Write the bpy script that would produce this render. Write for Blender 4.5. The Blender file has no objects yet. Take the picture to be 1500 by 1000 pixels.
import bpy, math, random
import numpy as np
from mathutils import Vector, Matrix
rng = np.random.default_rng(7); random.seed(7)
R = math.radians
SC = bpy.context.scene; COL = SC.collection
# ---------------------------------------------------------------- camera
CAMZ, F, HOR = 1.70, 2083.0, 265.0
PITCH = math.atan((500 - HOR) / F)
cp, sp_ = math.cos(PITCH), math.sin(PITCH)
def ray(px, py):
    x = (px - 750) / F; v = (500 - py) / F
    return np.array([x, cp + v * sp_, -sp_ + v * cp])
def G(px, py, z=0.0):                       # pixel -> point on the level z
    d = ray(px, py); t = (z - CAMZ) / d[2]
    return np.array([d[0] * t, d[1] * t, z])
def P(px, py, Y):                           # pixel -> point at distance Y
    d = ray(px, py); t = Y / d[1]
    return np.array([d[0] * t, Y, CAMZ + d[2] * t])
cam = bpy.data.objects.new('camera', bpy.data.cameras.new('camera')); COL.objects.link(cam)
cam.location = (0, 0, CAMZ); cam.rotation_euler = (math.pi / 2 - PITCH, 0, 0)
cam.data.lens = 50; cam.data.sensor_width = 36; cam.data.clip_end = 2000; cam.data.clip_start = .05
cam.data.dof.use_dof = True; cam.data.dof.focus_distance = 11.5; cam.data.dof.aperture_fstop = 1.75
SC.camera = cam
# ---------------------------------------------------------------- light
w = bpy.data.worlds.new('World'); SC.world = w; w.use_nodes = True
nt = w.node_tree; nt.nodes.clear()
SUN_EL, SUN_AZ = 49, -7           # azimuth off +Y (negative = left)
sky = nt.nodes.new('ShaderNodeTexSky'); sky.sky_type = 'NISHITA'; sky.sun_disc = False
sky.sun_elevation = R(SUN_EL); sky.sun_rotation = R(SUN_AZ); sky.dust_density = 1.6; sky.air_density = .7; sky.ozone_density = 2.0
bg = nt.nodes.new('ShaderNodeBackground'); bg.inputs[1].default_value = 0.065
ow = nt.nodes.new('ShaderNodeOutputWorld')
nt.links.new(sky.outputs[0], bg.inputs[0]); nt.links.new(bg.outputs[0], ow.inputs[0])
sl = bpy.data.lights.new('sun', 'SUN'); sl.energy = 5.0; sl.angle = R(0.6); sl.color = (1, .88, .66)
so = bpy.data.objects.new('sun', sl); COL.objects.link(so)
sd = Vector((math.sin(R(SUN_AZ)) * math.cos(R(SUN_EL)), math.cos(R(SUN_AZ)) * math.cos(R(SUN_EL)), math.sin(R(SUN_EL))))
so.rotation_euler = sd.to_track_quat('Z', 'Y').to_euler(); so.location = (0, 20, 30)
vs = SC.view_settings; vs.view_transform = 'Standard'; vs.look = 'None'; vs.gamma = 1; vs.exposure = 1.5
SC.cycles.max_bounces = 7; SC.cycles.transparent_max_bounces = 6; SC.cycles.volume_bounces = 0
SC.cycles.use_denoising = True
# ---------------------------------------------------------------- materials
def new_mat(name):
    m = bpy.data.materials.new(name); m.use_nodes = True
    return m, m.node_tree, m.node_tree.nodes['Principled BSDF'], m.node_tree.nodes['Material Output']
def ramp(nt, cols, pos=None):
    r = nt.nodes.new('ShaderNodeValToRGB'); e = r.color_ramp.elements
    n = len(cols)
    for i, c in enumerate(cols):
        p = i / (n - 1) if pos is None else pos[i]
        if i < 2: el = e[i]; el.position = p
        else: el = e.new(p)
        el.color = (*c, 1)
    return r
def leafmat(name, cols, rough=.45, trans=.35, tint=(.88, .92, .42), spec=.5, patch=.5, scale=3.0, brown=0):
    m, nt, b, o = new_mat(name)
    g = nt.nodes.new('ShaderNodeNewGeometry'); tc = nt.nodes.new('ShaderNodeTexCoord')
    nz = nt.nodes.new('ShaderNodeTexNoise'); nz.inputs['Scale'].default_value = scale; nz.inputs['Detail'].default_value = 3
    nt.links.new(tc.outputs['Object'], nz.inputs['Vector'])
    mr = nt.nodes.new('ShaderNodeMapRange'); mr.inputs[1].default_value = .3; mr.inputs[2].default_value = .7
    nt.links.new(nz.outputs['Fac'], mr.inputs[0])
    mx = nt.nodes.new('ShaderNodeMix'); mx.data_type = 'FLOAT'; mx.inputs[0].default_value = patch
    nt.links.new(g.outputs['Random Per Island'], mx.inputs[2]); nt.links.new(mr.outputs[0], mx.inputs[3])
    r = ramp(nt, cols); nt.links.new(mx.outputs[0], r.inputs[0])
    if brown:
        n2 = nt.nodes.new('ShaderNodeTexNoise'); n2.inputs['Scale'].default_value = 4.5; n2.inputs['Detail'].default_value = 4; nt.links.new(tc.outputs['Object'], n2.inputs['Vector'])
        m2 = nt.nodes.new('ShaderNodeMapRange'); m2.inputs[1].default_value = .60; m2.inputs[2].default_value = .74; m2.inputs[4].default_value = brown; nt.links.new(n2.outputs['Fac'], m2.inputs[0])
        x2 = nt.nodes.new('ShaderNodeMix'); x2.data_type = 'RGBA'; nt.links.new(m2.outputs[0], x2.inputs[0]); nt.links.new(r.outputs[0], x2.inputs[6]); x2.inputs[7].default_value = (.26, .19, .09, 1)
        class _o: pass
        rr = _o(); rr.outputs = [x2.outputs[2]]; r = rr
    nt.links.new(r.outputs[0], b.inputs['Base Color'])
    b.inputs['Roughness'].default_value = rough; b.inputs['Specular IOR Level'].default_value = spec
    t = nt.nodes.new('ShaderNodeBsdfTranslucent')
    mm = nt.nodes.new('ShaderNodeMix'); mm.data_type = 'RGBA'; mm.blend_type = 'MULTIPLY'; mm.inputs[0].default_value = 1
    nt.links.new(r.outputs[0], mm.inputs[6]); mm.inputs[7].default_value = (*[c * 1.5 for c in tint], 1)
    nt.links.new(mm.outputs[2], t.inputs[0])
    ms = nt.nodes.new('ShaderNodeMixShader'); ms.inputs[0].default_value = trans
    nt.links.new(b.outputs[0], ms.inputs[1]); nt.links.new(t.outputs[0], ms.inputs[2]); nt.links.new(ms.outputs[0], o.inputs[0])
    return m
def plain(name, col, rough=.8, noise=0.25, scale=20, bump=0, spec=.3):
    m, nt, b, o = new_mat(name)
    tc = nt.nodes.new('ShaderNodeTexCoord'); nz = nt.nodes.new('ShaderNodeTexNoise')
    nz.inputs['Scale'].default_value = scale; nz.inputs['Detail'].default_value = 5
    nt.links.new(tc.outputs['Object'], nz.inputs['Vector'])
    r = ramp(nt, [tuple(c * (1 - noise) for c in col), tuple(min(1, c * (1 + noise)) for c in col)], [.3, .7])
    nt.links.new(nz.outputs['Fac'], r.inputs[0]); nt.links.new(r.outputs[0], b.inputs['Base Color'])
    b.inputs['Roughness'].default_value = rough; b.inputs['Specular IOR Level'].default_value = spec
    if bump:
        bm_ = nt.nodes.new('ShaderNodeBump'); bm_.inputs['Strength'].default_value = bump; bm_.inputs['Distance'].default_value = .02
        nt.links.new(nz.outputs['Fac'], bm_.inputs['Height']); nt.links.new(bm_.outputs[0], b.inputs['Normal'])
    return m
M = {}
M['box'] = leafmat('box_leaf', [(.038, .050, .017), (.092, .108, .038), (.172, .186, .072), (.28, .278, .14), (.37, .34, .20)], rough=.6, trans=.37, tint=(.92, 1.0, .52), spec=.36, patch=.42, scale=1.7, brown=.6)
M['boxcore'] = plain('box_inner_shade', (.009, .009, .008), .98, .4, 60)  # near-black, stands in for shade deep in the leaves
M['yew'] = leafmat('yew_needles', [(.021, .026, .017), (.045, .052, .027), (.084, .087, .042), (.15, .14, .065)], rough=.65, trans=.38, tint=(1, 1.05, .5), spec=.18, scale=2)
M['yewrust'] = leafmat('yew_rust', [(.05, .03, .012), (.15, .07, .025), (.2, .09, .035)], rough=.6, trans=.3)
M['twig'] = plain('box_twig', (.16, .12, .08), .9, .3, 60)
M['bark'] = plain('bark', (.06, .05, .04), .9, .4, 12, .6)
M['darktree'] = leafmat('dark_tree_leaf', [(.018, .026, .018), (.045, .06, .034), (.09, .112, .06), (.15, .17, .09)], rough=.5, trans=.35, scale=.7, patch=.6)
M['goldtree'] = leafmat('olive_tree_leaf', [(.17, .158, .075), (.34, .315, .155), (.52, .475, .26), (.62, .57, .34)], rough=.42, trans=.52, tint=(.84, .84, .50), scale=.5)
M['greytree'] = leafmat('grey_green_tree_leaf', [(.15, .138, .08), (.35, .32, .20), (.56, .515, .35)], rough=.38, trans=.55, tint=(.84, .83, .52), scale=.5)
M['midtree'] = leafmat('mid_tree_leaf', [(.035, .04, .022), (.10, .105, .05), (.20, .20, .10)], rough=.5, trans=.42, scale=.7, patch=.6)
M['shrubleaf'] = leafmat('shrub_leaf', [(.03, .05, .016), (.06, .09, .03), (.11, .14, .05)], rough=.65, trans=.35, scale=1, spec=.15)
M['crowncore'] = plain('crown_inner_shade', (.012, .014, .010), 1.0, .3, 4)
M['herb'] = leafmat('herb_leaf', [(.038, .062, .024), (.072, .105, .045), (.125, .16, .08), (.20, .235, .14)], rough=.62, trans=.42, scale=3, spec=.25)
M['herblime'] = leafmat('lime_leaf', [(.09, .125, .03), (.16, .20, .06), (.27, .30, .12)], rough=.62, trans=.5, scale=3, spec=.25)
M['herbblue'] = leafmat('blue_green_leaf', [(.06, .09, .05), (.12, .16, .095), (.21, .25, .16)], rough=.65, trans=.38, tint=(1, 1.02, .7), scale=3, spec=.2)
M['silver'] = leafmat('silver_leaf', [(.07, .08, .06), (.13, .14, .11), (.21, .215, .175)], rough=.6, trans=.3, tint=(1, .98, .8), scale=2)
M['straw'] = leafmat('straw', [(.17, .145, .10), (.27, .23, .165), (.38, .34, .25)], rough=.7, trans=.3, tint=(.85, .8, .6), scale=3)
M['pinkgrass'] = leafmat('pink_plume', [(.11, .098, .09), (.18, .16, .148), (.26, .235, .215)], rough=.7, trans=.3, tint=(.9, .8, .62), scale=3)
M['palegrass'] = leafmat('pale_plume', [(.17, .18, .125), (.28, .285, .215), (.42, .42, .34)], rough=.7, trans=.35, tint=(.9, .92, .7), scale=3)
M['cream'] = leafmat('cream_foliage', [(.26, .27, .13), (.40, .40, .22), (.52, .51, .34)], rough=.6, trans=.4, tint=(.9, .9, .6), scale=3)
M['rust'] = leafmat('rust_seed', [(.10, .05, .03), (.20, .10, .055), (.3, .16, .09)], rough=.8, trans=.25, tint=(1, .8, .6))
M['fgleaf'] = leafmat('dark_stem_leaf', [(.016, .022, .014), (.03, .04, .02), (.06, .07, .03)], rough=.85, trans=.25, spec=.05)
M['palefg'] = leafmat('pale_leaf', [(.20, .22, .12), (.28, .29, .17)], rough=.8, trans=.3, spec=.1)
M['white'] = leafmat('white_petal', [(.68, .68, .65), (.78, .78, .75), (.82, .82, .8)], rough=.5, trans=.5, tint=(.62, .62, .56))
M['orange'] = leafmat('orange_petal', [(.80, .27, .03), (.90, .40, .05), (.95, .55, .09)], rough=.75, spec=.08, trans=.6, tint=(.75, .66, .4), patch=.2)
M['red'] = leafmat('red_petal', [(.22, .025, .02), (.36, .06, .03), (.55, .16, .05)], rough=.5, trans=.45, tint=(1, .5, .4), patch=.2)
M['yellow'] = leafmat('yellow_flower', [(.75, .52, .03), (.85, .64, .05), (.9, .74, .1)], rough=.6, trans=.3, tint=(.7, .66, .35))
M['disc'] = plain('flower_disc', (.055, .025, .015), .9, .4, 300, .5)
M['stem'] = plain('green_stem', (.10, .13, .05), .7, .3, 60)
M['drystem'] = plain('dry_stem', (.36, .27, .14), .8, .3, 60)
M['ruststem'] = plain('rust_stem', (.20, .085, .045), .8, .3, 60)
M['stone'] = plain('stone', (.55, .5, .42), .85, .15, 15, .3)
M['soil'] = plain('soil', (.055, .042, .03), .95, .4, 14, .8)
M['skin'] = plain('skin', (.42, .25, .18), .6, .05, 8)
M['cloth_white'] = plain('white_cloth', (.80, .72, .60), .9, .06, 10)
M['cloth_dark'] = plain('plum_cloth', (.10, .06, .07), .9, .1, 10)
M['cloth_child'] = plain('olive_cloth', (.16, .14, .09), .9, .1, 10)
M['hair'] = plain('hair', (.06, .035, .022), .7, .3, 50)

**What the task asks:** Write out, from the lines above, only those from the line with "tint=(.84, .83, .52), scale=.5)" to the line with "trans=.35, scale=1, spec=.15)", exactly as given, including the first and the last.

**Solution to this task:**
M['greytree'] = leafmat('grey_green_tree_leaf', [(.15, .138, .08), (.35, .32, .20), (.56, .515, .35)], rough=.38, trans=.55, tint=(.84, .83, .52), scale=.5)
M['midtree'] = leafmat('mid_tree_leaf', [(.035, .04, .022), (.10, .105, .05), (.20, .20, .10)], rough=.5, trans=.42, scale=.7, patch=.6)
M['shrubleaf'] = leafmat('shrub_leaf', [(.03, .05, .016), (.06, .09, .03), (.11, .14, .05)], rough=.65, trans=.35, scale=1, spec=.15)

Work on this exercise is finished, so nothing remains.